The painting was commissioned for the San Domenico in Ascona by the Cornovi family, who had recently moved to Ancona from Venice.

Though this was painted only a little later than the superb Crucifixion in the Escorial, there are already clear signs that Titian's style has progressed to the point where he is painting purely with colour. The scene with the mourners is taking place only in the foreground. The sky and the figures under the Cross are all painted in dark colours. Blue and black dominate the scene; white is used to produce dramatic highlights. Titian succeeds in representing St Dominic's sorrow as he embraces the Cross almost entirely by means of the distribution of light and the broad sweeping brushstrokes.
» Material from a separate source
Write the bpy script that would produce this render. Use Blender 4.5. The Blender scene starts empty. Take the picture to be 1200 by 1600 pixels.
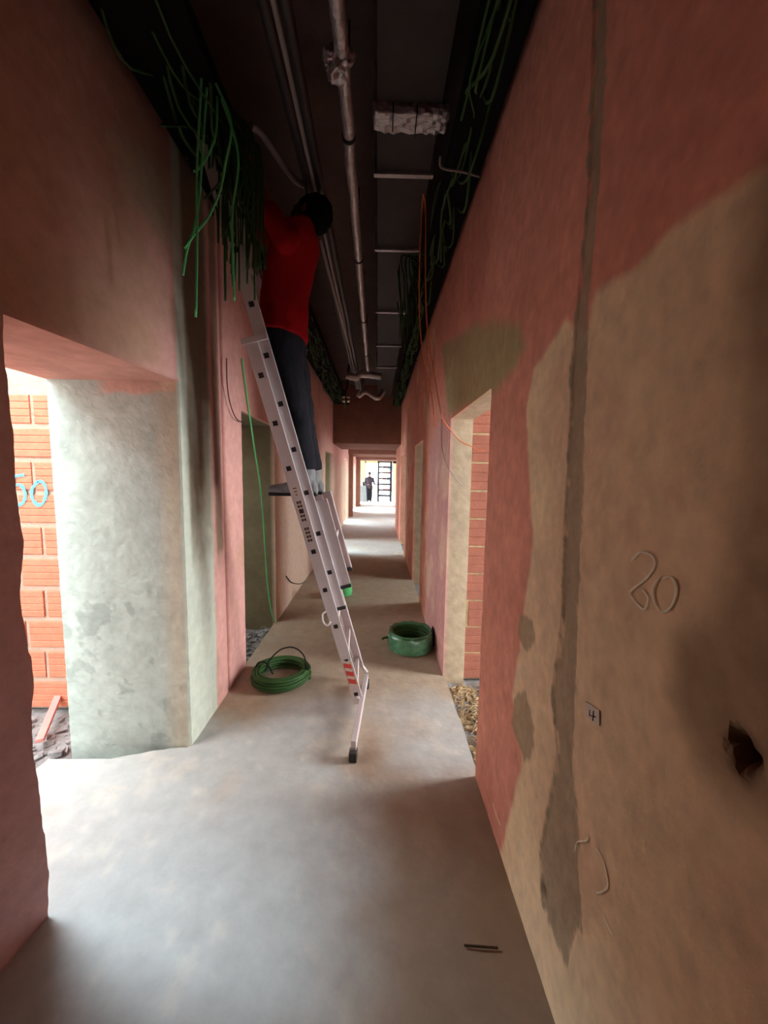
import bpy, bmesh, math, random
import numpy as np
from mathutils import Vector, Matrix, noise as mnoise
random.seed(7); rng = np.random.default_rng(7)
C = bpy.context.scene.collection

# ------------------------------------------------------------------ camera
FPX, VPX, VPY, ROLL, HC = 600.0, 590.0, 741.0, 0.014, 1.70
d = Vector(((VPX-600)/FPX, (800-VPY)/FPX, -1)).normalized()          # world +Y seen in camera axes
zc = Vector((math.sin(ROLL), math.cos(ROLL), 0)); zc = (zc - d*zc.dot(d)).normalized()
xc = d.cross(zc)
RWC = Matrix((xc, d, zc))          # rows: world axes in camera coordinates = camera->world
cam_d = bpy.data.cameras.new('camera'); cam = bpy.data.objects.new('camera', cam_d); C.objects.link(cam)
cam_d.sensor_fit = 'HORIZONTAL'; cam_d.sensor_width = 36; cam_d.lens = FPX/1200*36
cam_d.clip_start = .02; cam_d.clip_end = 300
cam.matrix_world = Matrix.Translation((0, 0, HC)) @ RWC.to_4x4()
bpy.context.scene.camera = cam
O = Vector((0, 0, HC))
def ray(px, py): return RWC @ Vector(((px-600)/FPX, (800-py)/FPX, -1))
def onX(px, py, X): r = ray(px, py); return O + r*(X/r.x)
def onY(px, py, Y): r = ray(px, py); return O + r*(Y/r.y)
def onZ(px, py, Z=0.0): r = ray(px, py); return O + r*((Z-HC)/r.z)

# ------------------------------------------------------------------ sky, exposure
w = bpy.data.worlds.new('sky'); bpy.context.scene.world = w; w.use_nodes = True
bg = w.node_tree.nodes['Background']; bg.inputs[0].default_value = (.86, .96, 1.0, 1); bg.inputs[1].default_value = 13.0
sl = bpy.data.lights.new('sun', 'SUN'); sl.energy = 21; sl.angle = math.radians(38); sl.color = (.70, .88, 1.0)   # bright hazy sky beyond the left opening
so_ = bpy.data.objects.new('sun', sl); C.objects.link(so_); so_.location = (-6, 6, 8)
so_.rotation_euler = Vector((.80, -.66, -1.02)).to_track_quat('-Z', 'Y').to_euler()
vs = bpy.context.scene.view_settings
vs.view_transform = 'Standard'; vs.look = 'None'; vs.gamma = 1; vs.use_curve_mapping = False; vs.exposure = 0.05
def area(name, loc, target, sx, sy, power, col):
    l = bpy.data.lights.new(name, 'AREA'); l.shape = 'RECTANGLE'; l.size = sx; l.size_y = sy; l.energy = power; l.color = col
    o = bpy.data.objects.new(name, l); C.objects.link(o); o.location = loc
    o.rotation_euler = (Vector(target)-Vector(loc)).to_track_quat('-Z', 'Y').to_euler(); return o

area('added_window_lamp', (3.75, 2.45, 1.5), (0, 2.45, .6), .8, 2.2, 140, (.95, .98, 1.0))   # added area lamp boosting daylight through the right room's unseen window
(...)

The stark placement of the three mourners in the immediate foreground, inviting us to share their suffering, makes this one of the first masterpieces of Counter-Reformation art, where narrative clarity and emotional empathy were denoted as artistic priorities. The Virgin and saints are arranged in a crescent, like the head of an anchor, at the base of the cross. On the left, the Virgin sways in solitary grief, while in the centre St Dominic, with exaggeratedly long fingers, feverishly clutches the base of the cross to draw strength. Christ, more fully illuminated than the others, is already beyond their reach, an effect Titian achieves by making him a little smaller than the rest and so creating a feeling of distance and separation. The blood which is pointedly depicted coursing along the sinews of his arms and down his side to soak into the loincloth also conforms to the taste and tenets of the Counter-Reformation.